Five Minutes Ahead of the Boot - testing and QA

Fiona Charles was a tester. After six years of testing for her company, she followed a path to which many testers aspire--she graduated into Quality Assurance (QA). Finally, she got to help prevent bugs, instead of only being able to point them out after a mistake had already been made. By the way, when I say "QA" here, I mean assessing processes and influencing people to improve their processes, rather than the more common usage, which is simply a synonym for "testing."

But Fiona's story doesn't stop there. After doing QA work for a few years, the senior managers who supported her work left the company, and the new managers did not share their appreciation for QA. Schedule pressures caused the processes that everyone had agreed to follow to be thrown out the window. People said that QA was getting in the way. Fiona says she left the company probably five minutes before they would have booted her out. It was such a painful experience that now she avoids QA roles as much as she possibly can.

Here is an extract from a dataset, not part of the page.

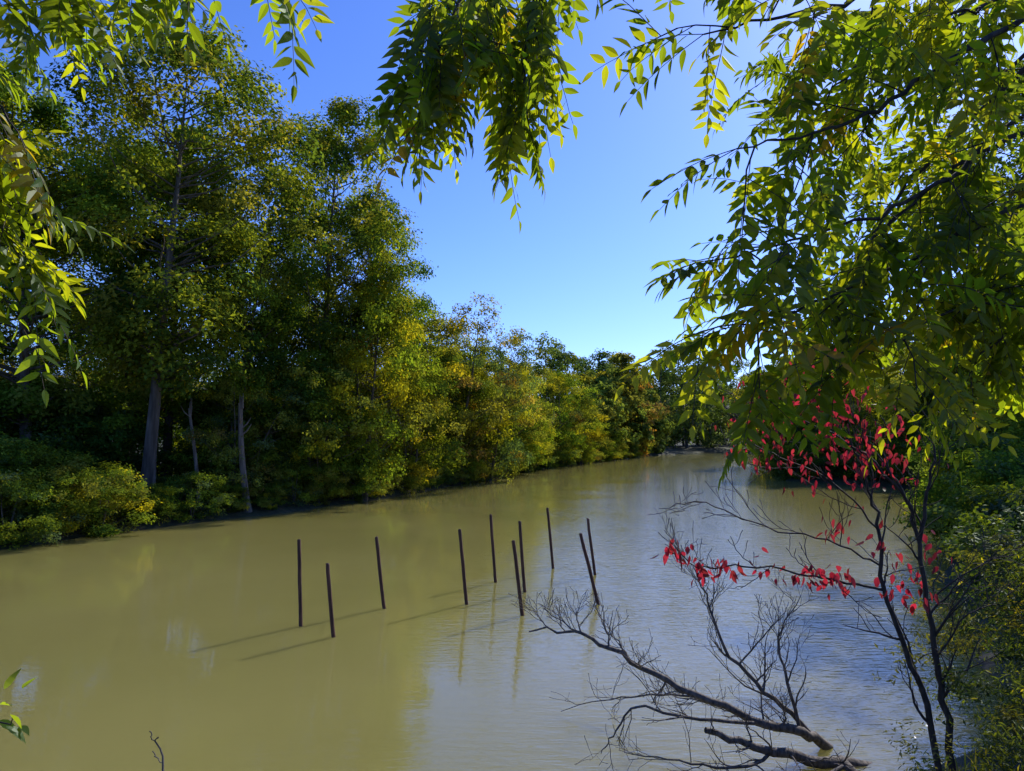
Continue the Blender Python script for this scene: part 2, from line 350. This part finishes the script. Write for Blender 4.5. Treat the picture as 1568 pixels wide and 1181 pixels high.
def compound(mb,rng,p,d,Lr,npairs,lf,colf):
    d=nrm(d); p=np.array(p,dtype=float); st=Lr/(npairs+1.5); pts=[p.copy()]
    roll=rng.normal(0,.55)
    base_col=colf(rng)
    p=p+d*st*1.5; pts.append(p.copy())
    for i in range(npairs+1):
        side=nrm(np.cross(d,UP)+1e-3*rng.normal(0,1,3)); upn=nrm(np.cross(side,d))
        s2=side*math.cos(roll)+upn*math.sin(roll); n2=np.cross(s2,d)
        sz=lf*(.72+.4*math.sin(math.pi*min((i+.8)/(npairs+.6),1)))
        if i<npairs:
            for sg in (-1,1):
                if rng.random()<.06: continue
                dd=s2*sg*rng.uniform(.75,1.0)+d*rng.uniform(.3,.75)+UP*-rng.uniform(.0,.4)
                leaflet(mb,rng,p+s2*sg*.004,dd,n2+rng.normal(0,.36,3),sz*rng.uniform(.8,1.15),base_col*rng.uniform(.8,1.2))
            d=nrm(d-UP*.06+rng.normal(0,.035,3)); p=p+d*st; pts.append(p.copy())
        else:
            leaflet(mb,rng,p,d-UP*.1,n2,sz*1.05,base_col)
    tube(mb,pts,np.linspace(.0022,.001,len(pts)),3,0,(.1,.1,.03))
def wcol(rng):
    r=rng.random()
    if r<.03: return np.array([.075,.078,.011])
    if r<.35: return np.array([.055,.09,.012])*rng.uniform(.9,1.2)
    return np.array([.032,.066,.012])*rng.uniform(.7,1.25)
def spray(mb,rng,pts,r0,ntw,nlf,twl=.35,Lr=(.28,.42),lf=.086,down=.5,start=.3,outv=(0,0,0),pairs=(5,8)):
    P=smooth_path(pts,6); n=len(P)
    P[1:-1]+=rng.normal(0,.008,(n-2,3))
    tube(mb,P,np.linspace(r0,.003,n),6,0,(.05,.04,.03))
    outv=np.array(outv,dtype=float)
    for k in range(ntw):
        f=start+(1-start)*(k+rng.random())/ntw; i=min(int(f*(n-1)),n-2)
        p=P[i]; t=nrm(P[i+1]-P[i])
        d=nrm(t*.7+rng.normal(0,.6,3)+outv-UP*.1)
        q=[p]
        for s_ in range(4):
            d=nrm(d-UP*.12+rng.normal(0,.1,3)); q.append(q[-1]+d*twl/4*rng.uniform(.8,1.2))
        q=np.array(q); tube(mb,q,np.linspace(.004,.0018,5),4,0,(.05,.05,.03))
        for j in range(nlf):
            g=(j+.6)/nlf; a=min(int(g*4),3); pp=q[a]+(q[a+1]-q[a])*(g*4-a if g<1 else 1)
            dd=nrm(d*.5+rng.normal(0,.55,3)+outv*.5-UP*down)
            compound(mb,rng,pp,dd,rng.uniform(*Lr),int(rng.integers(pairs[0],pairs[1]+1)),lf*rng.uniform(.85,1.1),wcol)
    for j in range(2):
        compound(mb,rng,P[-1],nrm(P[-1]-P[-3]+rng.normal(0,.3,3)*.1-UP*.02),rng.uniform(*Lr),int(rng.integers(*pairs)),lf,wcol)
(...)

When Fiona told me her story, I was amazed how similar it was to my own QA story. When I cut my teeth as a tester, I got the impression that testers should naturally move on to a QA role after they're good enough. So when I got frustrated with finding bugs and became convinced that preventing bugs was a higher calling, I insisted on starting a QA team. I drew some process pictures and started a formal inspection process. I studied the masters of the Quality Assurance movement. But somehow everything caved in on me a year later. I honestly don't know why I started getting complaints from management claiming I wasn't doing a good job, but I have a strong suspicion that, like Fiona, I left the company shortly before they were going to throw me out.